Direct admitted the existence of an agreement, but denied Spielberg’s version of the terms of the contract. Direct claimed that the contract called for Direct to obtain orders for the sale of Spielberg’s “Handbags From Denise Perry,” and forward these orders to Spielberg who would fill and ship them to the purchasers. According to Direct, there was neither a downpayment requirement nor a thirty day balance due requirement. The evidence showed that Direct had not paid for the orders filled by Spielberg through April. Direct claimed that the initial orders covering the salesmen’s samples .were not its responsibility and that the custom of the industry called for Spielberg to cover such costs. In addition, Direct claimed that at the time it received the billings for the Gellis and Helen Wolff Shop orders on April 1, the contract had already been breached by Spielberg’s refusal to further perform and the funds received were used to offset already existing losses incurred due to its reliance on the agreement.

On appeal appellant raises two points. First, appellant argues the trial court erred in admitting respondent’s exhibits A, B, C, D, E, F and G because such exhibits were hearsay and the admission was prejudicial to the appellant. The second point attacks the sufficiency of the evidence to support the judgment of the trial court.

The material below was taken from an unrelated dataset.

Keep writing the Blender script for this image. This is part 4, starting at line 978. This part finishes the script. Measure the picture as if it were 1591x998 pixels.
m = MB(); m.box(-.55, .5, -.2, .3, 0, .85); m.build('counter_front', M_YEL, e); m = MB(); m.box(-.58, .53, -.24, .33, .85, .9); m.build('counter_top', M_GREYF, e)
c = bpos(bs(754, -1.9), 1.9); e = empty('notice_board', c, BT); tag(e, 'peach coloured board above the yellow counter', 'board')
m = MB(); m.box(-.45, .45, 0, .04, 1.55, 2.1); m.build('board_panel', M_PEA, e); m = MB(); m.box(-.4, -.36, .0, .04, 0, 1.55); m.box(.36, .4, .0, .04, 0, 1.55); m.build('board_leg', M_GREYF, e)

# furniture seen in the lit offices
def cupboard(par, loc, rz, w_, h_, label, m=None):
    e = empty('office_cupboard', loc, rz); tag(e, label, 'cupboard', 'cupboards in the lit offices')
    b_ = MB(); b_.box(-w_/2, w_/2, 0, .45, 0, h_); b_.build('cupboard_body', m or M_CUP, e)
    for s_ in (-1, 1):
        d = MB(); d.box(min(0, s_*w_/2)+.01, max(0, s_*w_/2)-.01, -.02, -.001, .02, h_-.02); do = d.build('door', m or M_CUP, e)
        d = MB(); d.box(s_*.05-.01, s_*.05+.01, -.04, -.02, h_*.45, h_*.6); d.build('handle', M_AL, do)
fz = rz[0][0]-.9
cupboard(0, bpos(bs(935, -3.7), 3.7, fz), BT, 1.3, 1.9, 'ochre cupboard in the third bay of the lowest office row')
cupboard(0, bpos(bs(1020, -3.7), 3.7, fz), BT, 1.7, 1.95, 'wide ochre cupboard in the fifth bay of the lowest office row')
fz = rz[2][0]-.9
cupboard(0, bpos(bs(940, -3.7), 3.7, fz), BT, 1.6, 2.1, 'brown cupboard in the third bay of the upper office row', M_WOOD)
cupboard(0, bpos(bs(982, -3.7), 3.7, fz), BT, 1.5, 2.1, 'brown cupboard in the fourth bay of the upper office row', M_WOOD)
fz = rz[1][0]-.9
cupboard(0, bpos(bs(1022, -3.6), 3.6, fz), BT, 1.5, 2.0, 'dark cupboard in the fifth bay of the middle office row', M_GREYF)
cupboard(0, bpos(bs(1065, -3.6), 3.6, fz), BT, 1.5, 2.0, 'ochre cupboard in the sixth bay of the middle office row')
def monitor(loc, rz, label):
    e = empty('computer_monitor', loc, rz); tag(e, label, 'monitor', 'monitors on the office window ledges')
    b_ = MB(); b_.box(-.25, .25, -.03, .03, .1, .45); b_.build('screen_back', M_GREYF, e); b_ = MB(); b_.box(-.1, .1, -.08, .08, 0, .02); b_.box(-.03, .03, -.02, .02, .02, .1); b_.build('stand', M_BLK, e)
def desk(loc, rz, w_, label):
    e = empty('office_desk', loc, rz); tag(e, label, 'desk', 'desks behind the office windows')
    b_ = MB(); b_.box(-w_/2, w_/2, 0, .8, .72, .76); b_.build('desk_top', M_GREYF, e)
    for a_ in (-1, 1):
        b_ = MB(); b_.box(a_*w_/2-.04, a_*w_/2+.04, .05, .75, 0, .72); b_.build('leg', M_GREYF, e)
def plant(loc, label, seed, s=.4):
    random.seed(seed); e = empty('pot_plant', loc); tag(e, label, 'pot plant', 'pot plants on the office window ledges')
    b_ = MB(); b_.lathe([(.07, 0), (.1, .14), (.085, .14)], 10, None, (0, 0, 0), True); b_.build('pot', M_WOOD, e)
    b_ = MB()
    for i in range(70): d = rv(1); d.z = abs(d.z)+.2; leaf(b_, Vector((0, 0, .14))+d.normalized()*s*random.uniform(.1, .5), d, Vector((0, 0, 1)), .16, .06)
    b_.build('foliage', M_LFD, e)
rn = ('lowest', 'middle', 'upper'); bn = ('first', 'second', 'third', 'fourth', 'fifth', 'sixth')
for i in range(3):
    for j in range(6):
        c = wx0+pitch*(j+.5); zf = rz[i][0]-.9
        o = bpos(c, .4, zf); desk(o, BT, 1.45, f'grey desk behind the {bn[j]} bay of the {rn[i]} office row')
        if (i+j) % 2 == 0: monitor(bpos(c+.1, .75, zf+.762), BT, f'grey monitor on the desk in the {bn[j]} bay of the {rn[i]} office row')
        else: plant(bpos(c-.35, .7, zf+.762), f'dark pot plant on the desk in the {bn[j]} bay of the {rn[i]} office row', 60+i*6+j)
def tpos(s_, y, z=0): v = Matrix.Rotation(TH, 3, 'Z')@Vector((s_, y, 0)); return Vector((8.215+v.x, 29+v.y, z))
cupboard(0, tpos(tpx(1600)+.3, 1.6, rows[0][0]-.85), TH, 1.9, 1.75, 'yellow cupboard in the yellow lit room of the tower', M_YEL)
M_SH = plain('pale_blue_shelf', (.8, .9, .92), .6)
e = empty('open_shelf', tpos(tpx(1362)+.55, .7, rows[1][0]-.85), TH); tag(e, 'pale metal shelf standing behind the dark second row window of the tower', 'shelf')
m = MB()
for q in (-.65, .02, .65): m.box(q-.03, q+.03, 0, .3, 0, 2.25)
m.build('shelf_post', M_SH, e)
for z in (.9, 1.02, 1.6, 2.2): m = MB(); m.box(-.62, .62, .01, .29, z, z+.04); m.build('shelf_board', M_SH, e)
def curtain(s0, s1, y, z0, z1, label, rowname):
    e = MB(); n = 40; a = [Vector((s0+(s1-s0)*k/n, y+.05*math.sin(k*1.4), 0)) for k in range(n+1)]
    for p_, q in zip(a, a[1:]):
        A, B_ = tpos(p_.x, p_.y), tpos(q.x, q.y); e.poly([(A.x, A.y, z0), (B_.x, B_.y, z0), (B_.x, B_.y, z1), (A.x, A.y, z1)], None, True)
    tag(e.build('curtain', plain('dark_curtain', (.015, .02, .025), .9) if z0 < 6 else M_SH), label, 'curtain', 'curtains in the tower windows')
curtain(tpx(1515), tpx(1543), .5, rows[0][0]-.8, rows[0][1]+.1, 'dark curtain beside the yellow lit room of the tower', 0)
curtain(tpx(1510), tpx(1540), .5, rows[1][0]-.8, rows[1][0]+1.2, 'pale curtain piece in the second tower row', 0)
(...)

The first point raised is without merit. Appellant claims prejudice in the introduction of respondent’s exhibits A through G. Respondent’s exhibits A through G were admitted to prove up expenses incurred due to the reliance on the agreement. Respondent’s award was for lost profits on gross billings and did not include costs or expenses. Thus, there could not possibly have been any resulting prejudice to appellant. Even had the exhibits been introduced to prove up lost profits, a trial court, sitting without a jury, may properly allow wide latitude in the admission of evidence because the trial judge is presumed not to give weight to incompetent evidence. Mashak v. Poelker, 367 S.W.2d 625, 626 (Mo.1963); Lee v. Rolla Speedway, Inc., 539 S.W.2d 627, 632 (Mo.App.1976) and Powers and Boyd Cornice Roofing Company v. Muir, 146 Mo.App. 36, 123 S.W. 490, 496 (1909). Therefore, no prejudice could have resulted here.

As to the second point raised, appellant fails. The judgment of a trial court will be sustained by the appellate court unless there is no substantial evidence to *841support it, unless it is against the weight of the evidence, unless it erroneously declares the law, or unless it erroneously applies the law. Murphy v. Carron, 536 S.W.2d 30, 32 (Mo.1976). On appeal from a court-tried case, where there is conflicting testimony given, and where there are no specific findings made, all fact issues are deemed to have been found in accordance with the results reached. Rule 73.01, subd. 1(b), V.A. M.R.; e. g., Richardson v. Richardson, 524 S.W.2d 149, 151 (Mo.App.1975).

Applying these principles of appellate review to the present situation, there appears no error. There were several fact issues raised at trial. First, there was an issue as to the terms of the agreement entered into on January 13. Secondly, there was an issue as to whether there was a material breach on the part of Direct when Direct failed to pay for the salesmen’s samples. Thirdly, there was an issue as to whether a special arrangement had been made to fill the Gellis and Wolff orders. The trial court made no findings of fact or conclusions of law, and therefore, in accordance with Rule 73.01, subd. 1(b), all fact issues are deemed to have been made in accordance with the results reached. It can only be assumed here, under our scope of review, that the trial court accepted Direct’s version of the terms of the contract, and found that there was no material breach on the part of Direct. It can further be assumed that because there was no material breach found, that Direct was allowed recovery for Spielberg’s breach in refusing to further perform. In addition, because Direct did admit that an agreement existed, and that it did owe Spielberg on the orders filled through April 1, it can be assumed that the trial court granted Spielberg recovery based on quantum meruit, rather than breach of contract.1 Hence, Direct did not benefit by its own breach of contract. Upon review of the record, we find all fact issues are sufficiently supported by the evidence to warrant the re-suits reached. Thus, appellant fails as to this point.

The judgment of the trial court is affirmed.

CLEMENS, P. J., and SMITH, J., concur.

. We note that the case presented herein is an example of the type of case in which an attorney should consider requesting specific findings of fact and conclusions of law from the trial court.